━━ Extracted records ━━

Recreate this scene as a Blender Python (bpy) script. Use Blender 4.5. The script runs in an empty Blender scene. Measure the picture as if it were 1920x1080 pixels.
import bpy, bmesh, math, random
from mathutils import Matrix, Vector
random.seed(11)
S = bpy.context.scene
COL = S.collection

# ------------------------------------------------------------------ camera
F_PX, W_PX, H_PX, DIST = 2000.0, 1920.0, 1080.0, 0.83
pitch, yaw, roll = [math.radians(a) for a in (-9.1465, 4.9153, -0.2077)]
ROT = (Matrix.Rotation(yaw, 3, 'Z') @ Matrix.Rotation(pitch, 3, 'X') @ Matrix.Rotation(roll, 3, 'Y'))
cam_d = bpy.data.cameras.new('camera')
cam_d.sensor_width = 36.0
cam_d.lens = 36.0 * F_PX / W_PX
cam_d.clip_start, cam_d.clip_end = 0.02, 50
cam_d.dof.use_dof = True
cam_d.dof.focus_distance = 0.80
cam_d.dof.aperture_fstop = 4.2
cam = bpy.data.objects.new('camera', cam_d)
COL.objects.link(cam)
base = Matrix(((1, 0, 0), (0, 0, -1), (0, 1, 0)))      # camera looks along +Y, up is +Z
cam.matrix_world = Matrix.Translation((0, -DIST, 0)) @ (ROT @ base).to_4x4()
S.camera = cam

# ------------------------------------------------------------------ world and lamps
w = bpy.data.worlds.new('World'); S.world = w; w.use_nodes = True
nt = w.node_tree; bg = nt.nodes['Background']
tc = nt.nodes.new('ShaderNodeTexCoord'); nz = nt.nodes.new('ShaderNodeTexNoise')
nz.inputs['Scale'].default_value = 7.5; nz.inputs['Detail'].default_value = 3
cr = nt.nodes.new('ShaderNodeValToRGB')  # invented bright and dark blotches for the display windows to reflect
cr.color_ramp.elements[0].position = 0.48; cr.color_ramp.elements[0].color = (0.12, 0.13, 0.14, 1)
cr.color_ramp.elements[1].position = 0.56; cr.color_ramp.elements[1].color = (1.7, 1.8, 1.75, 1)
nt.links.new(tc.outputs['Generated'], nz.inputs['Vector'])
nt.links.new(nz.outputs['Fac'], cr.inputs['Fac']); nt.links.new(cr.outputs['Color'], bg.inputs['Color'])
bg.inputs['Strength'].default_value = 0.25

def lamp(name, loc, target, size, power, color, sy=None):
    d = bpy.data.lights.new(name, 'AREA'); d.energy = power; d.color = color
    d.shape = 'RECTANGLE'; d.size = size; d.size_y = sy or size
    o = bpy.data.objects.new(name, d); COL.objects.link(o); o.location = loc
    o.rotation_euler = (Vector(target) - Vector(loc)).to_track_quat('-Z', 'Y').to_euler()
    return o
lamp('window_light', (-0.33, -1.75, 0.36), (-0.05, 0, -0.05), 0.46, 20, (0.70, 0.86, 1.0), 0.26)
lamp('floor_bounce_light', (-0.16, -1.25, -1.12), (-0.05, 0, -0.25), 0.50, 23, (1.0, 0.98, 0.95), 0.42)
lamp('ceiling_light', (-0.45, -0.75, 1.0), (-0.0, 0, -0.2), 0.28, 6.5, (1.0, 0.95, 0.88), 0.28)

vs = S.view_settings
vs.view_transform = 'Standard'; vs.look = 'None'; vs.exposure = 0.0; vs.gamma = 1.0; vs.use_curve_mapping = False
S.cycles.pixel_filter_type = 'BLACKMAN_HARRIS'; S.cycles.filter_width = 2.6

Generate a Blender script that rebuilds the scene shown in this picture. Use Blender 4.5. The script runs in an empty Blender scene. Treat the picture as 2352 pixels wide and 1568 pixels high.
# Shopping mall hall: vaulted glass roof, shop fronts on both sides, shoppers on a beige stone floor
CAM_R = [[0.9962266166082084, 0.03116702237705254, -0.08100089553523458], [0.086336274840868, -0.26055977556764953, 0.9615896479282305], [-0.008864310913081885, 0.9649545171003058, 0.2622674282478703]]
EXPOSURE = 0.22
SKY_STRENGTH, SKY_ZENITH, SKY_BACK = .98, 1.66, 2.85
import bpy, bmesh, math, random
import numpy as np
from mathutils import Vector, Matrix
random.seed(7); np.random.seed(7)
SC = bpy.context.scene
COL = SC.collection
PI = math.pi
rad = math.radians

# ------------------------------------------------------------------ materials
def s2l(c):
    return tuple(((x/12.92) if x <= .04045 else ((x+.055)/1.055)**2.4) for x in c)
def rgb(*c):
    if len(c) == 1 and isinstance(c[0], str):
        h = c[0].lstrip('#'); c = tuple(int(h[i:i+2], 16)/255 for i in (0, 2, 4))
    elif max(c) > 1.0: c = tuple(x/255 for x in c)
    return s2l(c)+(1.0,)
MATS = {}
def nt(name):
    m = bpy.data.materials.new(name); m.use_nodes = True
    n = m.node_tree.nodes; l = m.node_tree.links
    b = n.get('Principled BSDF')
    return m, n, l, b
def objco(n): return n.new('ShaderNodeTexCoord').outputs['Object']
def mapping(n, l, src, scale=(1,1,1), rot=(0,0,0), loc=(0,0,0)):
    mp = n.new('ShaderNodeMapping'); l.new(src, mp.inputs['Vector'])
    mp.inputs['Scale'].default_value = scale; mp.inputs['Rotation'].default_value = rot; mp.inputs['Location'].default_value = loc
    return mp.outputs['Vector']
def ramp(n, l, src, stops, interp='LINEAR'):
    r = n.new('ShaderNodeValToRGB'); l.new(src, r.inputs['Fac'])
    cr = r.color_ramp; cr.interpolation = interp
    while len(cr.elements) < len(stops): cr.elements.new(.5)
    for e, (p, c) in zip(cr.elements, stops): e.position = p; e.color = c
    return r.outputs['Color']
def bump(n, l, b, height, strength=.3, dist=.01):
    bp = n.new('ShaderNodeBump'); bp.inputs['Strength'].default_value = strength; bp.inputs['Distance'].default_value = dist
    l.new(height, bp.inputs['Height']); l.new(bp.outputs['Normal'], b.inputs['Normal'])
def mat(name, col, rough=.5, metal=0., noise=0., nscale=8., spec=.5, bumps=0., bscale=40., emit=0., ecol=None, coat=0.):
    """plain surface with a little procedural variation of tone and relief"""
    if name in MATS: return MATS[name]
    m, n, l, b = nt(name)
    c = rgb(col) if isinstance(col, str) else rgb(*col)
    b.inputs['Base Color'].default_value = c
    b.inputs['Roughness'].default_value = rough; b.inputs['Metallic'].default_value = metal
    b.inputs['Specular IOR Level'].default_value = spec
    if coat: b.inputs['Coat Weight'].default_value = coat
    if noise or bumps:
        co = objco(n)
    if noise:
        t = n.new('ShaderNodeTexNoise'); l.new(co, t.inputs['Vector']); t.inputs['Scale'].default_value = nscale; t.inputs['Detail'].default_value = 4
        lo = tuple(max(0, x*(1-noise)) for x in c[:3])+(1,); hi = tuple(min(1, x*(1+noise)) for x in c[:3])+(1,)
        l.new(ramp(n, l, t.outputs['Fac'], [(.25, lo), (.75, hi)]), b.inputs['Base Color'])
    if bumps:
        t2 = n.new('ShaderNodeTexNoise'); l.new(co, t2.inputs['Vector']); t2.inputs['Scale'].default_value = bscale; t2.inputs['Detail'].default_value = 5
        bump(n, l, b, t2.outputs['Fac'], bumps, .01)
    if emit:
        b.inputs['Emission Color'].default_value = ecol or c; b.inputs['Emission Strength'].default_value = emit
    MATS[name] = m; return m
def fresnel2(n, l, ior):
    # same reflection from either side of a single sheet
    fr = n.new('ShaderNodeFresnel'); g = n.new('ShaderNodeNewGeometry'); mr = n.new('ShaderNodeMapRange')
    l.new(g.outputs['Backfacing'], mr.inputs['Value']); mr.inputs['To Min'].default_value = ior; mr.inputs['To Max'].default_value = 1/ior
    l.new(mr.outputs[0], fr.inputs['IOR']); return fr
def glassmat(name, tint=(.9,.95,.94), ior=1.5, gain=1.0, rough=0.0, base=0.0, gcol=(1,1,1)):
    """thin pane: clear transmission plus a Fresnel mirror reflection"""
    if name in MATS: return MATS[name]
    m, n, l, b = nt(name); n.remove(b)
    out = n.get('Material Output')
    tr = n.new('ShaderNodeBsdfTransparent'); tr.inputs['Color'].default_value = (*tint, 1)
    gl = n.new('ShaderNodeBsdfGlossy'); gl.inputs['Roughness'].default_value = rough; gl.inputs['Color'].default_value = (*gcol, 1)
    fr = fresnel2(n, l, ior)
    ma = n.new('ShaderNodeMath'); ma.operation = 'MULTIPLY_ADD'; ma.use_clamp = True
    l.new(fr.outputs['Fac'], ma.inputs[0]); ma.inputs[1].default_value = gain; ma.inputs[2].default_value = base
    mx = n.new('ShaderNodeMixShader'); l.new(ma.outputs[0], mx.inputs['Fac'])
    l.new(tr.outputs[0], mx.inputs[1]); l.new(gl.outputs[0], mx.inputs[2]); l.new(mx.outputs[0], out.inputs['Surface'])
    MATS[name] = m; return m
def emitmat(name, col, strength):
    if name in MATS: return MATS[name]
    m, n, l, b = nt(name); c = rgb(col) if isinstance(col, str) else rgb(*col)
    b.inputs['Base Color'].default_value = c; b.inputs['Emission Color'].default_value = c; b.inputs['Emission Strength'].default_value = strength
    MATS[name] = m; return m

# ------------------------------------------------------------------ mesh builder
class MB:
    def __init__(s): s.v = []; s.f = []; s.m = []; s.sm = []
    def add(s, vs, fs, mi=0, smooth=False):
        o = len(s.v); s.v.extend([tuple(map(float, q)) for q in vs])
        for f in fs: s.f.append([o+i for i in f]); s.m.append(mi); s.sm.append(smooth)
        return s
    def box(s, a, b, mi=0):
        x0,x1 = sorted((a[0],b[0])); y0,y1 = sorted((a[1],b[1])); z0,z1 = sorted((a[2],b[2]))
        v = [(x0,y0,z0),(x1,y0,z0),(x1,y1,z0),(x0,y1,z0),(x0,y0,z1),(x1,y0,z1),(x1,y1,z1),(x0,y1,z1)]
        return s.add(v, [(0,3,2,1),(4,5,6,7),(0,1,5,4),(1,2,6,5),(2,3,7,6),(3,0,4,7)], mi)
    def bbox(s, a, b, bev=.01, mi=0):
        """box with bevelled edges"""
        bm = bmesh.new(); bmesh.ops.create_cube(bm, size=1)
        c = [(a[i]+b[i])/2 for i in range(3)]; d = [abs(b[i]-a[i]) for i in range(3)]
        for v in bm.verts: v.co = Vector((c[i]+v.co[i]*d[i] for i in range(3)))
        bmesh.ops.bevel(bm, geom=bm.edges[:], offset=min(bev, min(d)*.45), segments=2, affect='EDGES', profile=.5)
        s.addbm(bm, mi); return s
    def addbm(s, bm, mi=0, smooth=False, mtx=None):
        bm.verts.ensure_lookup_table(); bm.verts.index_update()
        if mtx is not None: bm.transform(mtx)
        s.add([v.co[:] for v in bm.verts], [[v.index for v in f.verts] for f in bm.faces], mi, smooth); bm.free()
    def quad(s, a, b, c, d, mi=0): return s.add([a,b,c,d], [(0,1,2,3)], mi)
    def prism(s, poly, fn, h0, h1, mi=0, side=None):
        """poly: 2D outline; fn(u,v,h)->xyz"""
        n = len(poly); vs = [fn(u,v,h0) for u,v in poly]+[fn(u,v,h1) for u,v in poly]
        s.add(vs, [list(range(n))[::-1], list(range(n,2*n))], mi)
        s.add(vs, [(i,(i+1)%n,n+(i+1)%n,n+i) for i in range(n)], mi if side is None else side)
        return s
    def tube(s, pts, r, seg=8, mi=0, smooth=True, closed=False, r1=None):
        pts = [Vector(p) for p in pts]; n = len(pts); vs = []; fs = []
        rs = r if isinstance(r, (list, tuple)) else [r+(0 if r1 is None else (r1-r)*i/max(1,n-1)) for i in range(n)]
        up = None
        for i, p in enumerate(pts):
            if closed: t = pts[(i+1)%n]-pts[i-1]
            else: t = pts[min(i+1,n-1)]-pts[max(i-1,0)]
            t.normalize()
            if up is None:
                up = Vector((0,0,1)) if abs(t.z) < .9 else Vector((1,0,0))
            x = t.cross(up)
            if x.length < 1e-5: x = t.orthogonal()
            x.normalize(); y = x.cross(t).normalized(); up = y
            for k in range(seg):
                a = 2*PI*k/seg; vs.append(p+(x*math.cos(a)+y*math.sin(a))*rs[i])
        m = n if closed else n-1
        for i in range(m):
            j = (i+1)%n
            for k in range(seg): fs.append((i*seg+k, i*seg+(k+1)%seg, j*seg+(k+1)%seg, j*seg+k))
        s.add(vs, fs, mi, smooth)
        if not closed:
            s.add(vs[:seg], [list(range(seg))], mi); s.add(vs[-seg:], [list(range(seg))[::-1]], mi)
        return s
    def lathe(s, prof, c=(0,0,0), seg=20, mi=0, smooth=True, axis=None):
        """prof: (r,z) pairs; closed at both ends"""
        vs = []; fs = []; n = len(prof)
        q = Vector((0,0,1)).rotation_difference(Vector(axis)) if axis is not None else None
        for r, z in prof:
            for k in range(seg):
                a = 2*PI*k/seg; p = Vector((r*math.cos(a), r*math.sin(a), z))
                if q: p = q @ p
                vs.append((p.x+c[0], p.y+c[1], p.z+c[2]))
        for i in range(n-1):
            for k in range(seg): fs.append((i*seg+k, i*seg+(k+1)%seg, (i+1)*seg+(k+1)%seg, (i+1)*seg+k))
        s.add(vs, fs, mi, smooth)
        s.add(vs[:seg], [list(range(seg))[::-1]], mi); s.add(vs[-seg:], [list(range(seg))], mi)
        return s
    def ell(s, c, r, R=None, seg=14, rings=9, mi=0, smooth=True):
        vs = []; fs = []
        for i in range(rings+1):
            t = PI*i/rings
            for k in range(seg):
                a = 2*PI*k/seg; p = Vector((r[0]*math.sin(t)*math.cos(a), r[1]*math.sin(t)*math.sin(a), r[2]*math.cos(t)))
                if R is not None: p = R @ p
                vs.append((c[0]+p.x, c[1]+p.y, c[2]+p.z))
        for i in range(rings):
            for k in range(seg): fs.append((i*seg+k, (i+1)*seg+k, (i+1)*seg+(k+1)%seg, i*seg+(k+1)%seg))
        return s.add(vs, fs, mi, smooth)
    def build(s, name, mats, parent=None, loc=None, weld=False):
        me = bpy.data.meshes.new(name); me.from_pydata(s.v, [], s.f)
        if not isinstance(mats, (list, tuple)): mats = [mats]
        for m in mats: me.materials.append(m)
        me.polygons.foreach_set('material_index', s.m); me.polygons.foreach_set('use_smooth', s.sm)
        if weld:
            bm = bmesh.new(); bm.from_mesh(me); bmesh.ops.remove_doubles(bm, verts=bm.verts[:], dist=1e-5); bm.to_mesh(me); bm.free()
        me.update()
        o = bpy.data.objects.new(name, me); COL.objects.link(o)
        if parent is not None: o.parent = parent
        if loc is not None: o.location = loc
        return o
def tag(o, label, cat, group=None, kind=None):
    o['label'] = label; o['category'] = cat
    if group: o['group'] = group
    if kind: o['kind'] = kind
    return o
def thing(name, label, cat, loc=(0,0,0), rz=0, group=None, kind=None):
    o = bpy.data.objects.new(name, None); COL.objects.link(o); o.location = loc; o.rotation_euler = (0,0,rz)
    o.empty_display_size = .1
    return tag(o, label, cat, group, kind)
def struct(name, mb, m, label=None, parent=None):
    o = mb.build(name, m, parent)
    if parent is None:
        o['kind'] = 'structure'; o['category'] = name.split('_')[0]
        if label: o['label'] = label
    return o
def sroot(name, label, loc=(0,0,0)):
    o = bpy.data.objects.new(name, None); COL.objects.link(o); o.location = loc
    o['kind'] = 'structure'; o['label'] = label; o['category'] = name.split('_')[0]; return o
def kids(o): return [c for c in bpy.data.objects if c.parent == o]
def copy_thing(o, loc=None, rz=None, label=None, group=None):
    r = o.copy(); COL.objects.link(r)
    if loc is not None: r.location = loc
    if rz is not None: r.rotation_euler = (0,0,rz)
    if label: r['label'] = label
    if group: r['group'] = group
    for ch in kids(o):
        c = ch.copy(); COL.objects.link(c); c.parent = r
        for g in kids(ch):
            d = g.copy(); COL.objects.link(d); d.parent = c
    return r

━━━

## Job
In the listing above, please print only the lines from the first one to the line where "COL = S.collection" appears, exactly as written, both of those lines included.

## Exercise output
Recreate this scene as a Blender Python (bpy) script. Use Blender 4.5. The script runs in an empty Blender scene. Measure the picture as if it were 1920x1080 pixels.
import bpy, bmesh, math, random
from mathutils import Matrix, Vector
random.seed(11)
S = bpy.context.scene
COL = S.collection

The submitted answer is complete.